[Stored dataset items]

"""

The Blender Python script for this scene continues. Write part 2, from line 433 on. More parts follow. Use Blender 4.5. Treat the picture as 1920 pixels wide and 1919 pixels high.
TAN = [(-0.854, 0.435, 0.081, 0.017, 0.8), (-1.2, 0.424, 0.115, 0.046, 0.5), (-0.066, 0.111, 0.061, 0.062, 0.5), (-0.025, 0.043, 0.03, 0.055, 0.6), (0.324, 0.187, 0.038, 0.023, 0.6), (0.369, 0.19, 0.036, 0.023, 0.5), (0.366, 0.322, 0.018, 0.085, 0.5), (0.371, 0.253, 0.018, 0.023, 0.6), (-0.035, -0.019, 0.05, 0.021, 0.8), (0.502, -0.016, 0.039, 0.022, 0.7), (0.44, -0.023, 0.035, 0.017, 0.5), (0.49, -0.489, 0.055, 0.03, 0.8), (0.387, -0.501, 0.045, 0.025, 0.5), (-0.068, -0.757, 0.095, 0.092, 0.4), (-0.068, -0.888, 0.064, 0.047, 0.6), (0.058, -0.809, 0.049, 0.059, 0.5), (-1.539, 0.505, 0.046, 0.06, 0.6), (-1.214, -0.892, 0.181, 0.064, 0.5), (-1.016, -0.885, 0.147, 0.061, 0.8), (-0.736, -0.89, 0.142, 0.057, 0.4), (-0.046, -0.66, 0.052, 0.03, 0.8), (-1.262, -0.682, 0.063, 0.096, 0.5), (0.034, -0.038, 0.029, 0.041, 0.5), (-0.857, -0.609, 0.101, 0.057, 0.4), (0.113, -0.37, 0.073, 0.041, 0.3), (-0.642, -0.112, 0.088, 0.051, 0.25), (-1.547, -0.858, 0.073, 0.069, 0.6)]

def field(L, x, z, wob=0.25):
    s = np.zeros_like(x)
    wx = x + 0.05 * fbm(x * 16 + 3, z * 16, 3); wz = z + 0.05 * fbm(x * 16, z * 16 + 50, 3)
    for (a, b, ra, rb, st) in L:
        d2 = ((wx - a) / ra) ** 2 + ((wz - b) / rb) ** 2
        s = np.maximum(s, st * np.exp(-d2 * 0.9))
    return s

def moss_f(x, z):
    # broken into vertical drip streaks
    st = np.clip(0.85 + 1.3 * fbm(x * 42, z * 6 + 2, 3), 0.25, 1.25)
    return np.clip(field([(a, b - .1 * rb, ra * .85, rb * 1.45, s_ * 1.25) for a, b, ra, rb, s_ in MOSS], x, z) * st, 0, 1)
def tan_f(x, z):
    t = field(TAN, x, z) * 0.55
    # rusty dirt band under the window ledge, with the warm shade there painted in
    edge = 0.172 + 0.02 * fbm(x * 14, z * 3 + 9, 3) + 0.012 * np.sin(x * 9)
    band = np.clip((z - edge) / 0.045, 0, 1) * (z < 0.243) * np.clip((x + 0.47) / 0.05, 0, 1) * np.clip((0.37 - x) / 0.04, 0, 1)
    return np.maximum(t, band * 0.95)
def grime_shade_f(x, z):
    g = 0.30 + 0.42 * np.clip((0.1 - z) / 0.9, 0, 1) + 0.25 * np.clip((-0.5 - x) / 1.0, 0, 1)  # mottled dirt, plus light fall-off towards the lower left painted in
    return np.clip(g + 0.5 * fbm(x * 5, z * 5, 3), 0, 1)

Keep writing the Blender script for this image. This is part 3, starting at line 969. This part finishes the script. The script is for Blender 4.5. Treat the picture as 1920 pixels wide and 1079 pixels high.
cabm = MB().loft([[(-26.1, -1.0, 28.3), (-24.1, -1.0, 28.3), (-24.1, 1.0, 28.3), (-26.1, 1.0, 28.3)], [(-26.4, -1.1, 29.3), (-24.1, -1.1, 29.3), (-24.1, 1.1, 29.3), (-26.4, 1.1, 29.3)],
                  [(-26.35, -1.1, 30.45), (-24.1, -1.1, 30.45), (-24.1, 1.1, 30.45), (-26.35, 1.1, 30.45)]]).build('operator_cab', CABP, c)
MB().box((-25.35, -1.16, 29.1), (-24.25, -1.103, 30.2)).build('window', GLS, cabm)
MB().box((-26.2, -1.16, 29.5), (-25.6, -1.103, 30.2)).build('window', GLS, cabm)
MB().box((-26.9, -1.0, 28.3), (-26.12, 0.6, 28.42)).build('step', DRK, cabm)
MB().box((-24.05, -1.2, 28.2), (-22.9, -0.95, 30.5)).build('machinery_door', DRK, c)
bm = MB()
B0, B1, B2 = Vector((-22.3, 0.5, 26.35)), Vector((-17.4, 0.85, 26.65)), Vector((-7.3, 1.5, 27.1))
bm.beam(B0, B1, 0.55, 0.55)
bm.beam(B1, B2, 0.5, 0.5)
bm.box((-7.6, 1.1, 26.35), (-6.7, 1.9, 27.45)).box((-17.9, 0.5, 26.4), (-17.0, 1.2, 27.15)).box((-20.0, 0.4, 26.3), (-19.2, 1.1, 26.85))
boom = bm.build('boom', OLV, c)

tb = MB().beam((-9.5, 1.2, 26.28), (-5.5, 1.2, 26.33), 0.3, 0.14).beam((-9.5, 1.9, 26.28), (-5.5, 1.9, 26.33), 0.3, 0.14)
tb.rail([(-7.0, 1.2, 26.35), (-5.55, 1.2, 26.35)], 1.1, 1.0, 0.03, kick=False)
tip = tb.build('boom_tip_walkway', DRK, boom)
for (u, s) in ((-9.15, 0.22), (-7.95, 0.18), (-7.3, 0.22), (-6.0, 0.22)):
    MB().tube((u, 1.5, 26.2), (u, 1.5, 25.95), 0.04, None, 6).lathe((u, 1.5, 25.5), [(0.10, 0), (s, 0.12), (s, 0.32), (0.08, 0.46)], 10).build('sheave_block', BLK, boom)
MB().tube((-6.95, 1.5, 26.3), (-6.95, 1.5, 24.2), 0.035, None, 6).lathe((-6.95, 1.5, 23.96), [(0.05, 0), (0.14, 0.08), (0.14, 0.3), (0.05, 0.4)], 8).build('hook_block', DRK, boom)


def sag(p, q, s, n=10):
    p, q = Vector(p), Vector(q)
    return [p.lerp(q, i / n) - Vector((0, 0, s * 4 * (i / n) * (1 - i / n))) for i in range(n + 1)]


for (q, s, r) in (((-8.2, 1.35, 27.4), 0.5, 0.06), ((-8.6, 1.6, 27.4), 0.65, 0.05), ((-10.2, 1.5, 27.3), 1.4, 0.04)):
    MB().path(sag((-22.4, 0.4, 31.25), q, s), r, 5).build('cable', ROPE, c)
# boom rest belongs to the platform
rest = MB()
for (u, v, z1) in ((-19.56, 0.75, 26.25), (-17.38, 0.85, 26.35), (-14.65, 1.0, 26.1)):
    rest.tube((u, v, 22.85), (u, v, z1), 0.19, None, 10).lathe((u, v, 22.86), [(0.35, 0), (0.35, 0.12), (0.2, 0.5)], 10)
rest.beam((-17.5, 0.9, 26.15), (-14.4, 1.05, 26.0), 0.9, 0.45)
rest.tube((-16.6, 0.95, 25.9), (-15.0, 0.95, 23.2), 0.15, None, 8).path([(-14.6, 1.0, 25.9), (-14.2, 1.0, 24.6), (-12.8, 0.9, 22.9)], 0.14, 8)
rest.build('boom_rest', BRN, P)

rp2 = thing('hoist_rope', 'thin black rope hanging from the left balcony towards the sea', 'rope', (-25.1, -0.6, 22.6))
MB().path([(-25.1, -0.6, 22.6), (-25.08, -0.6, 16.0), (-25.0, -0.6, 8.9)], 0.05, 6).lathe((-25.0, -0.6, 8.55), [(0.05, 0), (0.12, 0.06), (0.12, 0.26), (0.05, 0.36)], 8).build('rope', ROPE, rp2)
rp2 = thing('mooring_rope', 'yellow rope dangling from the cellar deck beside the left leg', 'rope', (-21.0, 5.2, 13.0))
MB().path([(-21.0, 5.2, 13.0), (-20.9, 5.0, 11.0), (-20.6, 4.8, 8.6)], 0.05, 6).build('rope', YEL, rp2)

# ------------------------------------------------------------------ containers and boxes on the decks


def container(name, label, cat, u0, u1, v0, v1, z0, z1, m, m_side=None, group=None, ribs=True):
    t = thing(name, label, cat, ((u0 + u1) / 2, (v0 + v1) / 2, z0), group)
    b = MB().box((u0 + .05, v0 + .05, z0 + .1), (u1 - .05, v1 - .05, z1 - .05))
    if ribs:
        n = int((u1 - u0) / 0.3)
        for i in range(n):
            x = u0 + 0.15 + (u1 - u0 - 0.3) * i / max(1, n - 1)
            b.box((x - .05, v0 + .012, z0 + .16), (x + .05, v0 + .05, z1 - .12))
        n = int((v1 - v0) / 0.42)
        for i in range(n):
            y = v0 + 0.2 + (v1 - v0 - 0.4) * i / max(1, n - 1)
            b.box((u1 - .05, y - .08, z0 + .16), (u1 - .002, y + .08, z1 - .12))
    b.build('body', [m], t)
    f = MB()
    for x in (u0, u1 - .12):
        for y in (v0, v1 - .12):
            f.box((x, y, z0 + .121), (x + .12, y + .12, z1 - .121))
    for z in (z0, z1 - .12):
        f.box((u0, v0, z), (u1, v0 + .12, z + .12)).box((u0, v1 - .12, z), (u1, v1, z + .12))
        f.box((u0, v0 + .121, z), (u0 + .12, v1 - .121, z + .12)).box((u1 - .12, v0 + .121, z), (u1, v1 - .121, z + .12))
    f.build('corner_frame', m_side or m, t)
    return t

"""

(Brief): Transcribe, exactly and without additions, the lines of the records above, beginning with the line that contains "Keep writing the" and ending with the line that contains "boom = bm.build('boom', OLV, c)", both included.

(Result below):
Keep writing the Blender script for this image. This is part 3, starting at line 969. This part finishes the script. The script is for Blender 4.5. Treat the picture as 1920 pixels wide and 1079 pixels high.
cabm = MB().loft([[(-26.1, -1.0, 28.3), (-24.1, -1.0, 28.3), (-24.1, 1.0, 28.3), (-26.1, 1.0, 28.3)], [(-26.4, -1.1, 29.3), (-24.1, -1.1, 29.3), (-24.1, 1.1, 29.3), (-26.4, 1.1, 29.3)],
                  [(-26.35, -1.1, 30.45), (-24.1, -1.1, 30.45), (-24.1, 1.1, 30.45), (-26.35, 1.1, 30.45)]]).build('operator_cab', CABP, c)
MB().box((-25.35, -1.16, 29.1), (-24.25, -1.103, 30.2)).build('window', GLS, cabm)
MB().box((-26.2, -1.16, 29.5), (-25.6, -1.103, 30.2)).build('window', GLS, cabm)
MB().box((-26.9, -1.0, 28.3), (-26.12, 0.6, 28.42)).build('step', DRK, cabm)
MB().box((-24.05, -1.2, 28.2), (-22.9, -0.95, 30.5)).build('machinery_door', DRK, c)
bm = MB()
B0, B1, B2 = Vector((-22.3, 0.5, 26.35)), Vector((-17.4, 0.85, 26.65)), Vector((-7.3, 1.5, 27.1))
bm.beam(B0, B1, 0.55, 0.55)
bm.beam(B1, B2, 0.5, 0.5)
bm.box((-7.6, 1.1, 26.35), (-6.7, 1.9, 27.45)).box((-17.9, 0.5, 26.4), (-17.0, 1.2, 27.15)).box((-20.0, 0.4, 26.3), (-19.2, 1.1, 26.85))
boom = bm.build('boom', OLV, c)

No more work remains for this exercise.